Cinéma – Burning Lights, une compétition originale à Visions du réel
L’édition 2023 de Visions du réel a touché à sa fin dimanche passé après dix jours d’engouement à Nyon. La section Burning Lights mettait en compétition des longs et moyens métrages internationaux proposant de nouvelles formes de cinéma.
Apocryphal county de Geoffrey Lachassagne
Apocryphal county, de Geoffrey Lachassagne propose de mettre en images, souvent par des panoramiques à 360°, les paysages de Yoknapatawpha, le comté dans lequel prennent place les histoires de l’écrivain américain William Faulkner. Au fil des paysages, cartographiés au début du film, on découvre aussi ses personnages, presque immobiles face à la caméra au point de friser la photographie. Prenant pour sujet un écrivain qui a passé sa vie à jouer avec la vérité, Lachassagne fait de même en piégeant magistralement son public qui croit un peu trop fort à la phrase d’ouverture du film annonçant que la géographie apocryphe de Faulkner se superpose bien à la réalité.
Filming, de Samuel Moreno Alvarez
Filming, de Samuel Moreno Alvarez, propose une sorte d’adaptation de Notes sur le cinématographe de Robert Bresson en superposant un peu de son texte à des images de tournage dans un champ de café colombien. Le petit monde s’affaire, pris dans l’œuvre cinématographique qu’ils sont en train de créer, alors que la caméra d’Alvarez prend du recul sur ce que faire un film veut dire.
Taxibol, de Tommaso Santambrogio
Taxibol met en scène Lav Diaz aux côtés de Gustavo Flecha, dans un taxi à Cuba. Les deux hommes discutent, dans un champ contre-champ qui constitue à lui seul la première partie du film. Après qu’ils se soient présentés dans leurs langues respectives et que l’on ait compris qu’ils se comprenaient bien qu’ils ne parlent pas la même langue, les enjeux de leur présence commune dans ce taxi sont révélés : il s’agit pour le Philippin Lav Diaz de venger sa patrie en retrouvant un général proche de Marcos, exilé à Cuba. Cette première partie de film bizarrement légère laisse ensuite place à un tout autre film, que le monochrome relie au premier, constitués de lents plans fixes à la plastique envoûtante, qui nous permettent de voir le quotidien répétitif du général exilé.

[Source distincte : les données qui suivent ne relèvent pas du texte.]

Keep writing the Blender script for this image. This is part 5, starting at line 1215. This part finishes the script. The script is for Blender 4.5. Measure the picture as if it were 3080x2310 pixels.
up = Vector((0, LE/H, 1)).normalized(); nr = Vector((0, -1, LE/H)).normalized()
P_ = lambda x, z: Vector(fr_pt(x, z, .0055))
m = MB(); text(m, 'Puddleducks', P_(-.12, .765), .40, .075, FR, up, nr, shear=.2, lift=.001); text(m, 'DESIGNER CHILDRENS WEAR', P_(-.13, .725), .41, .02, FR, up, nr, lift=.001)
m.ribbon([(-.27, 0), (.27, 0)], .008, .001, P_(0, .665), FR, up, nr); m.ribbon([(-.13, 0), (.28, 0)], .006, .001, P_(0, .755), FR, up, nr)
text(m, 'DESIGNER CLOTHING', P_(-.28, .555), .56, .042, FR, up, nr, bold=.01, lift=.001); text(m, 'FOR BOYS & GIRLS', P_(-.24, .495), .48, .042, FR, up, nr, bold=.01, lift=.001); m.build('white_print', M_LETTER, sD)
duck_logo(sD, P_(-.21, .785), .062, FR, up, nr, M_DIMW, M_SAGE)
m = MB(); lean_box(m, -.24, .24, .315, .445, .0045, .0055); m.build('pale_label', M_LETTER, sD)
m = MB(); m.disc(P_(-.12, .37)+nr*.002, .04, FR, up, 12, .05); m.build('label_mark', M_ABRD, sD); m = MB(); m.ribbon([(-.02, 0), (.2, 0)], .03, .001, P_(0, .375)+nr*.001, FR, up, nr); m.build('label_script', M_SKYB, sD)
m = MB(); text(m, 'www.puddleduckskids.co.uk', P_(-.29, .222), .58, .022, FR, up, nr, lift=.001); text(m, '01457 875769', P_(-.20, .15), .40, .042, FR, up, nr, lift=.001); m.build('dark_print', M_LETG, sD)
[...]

Chaque jour, la même routine est capturée par le réalisateur et son chef opérateur, qui changent de jours en jours leur angle d’approche.
« Je verrai toujours vos visages »
Fiction, Jeanne Herry, France, 2023, 118’, VF, 16/16 ans
Au cinéma d’Oron, samedi 6, dimanche 7 et mardi 9 mai à 20h
Au cinéma d’Oron, aller voir vos visages
Depuis 2014, on propose aux victimes de vols et de viols ainsi qu’à des auteurs d’infraction des mesures de justice restaurative, consistant en des rencontres entre victimes et agresseurs encadrées par des professionnels.
C’est à ce milieu que s’intéresse le nouveau film de Jeanne Herry, Je verrai toujours vos visages. Deux histoires y sont mises en parallèle : il s’agit d’une part de voir Chloé s’engager dans cette procédure alors qu’elle vient d’apprendre que son frère, qui l’a violée pendant son enfance, est de retour dans la ville qu’elle habite. D’autre part, une thérapie de groupe réunit trois hommes auteurs de nombreux délits et incarcérés depuis, face à trois victimes qui peinent à se remettre d’un vol à l’arrachée, d’un cambriolage ou d’un braquage.
Si on imagine bien comment la justice restaurative peut aussi faire face à des échecs, Je verrai toujours vos visages s’attache à en démontrer la réussite, en illustrant comment le fait de rencontrer cet autre permet de comprendre et de contextualiser des violences traumatisantes. La médiation semble ainsi permettre aux victimes de reconnaître leur douleur tout en la dépassant. Le film de la réalisatrice de Pupille, qui remplit les salles depuis quelques semaines, sera projeté pour une courte durée encore au cinéma d’Oron.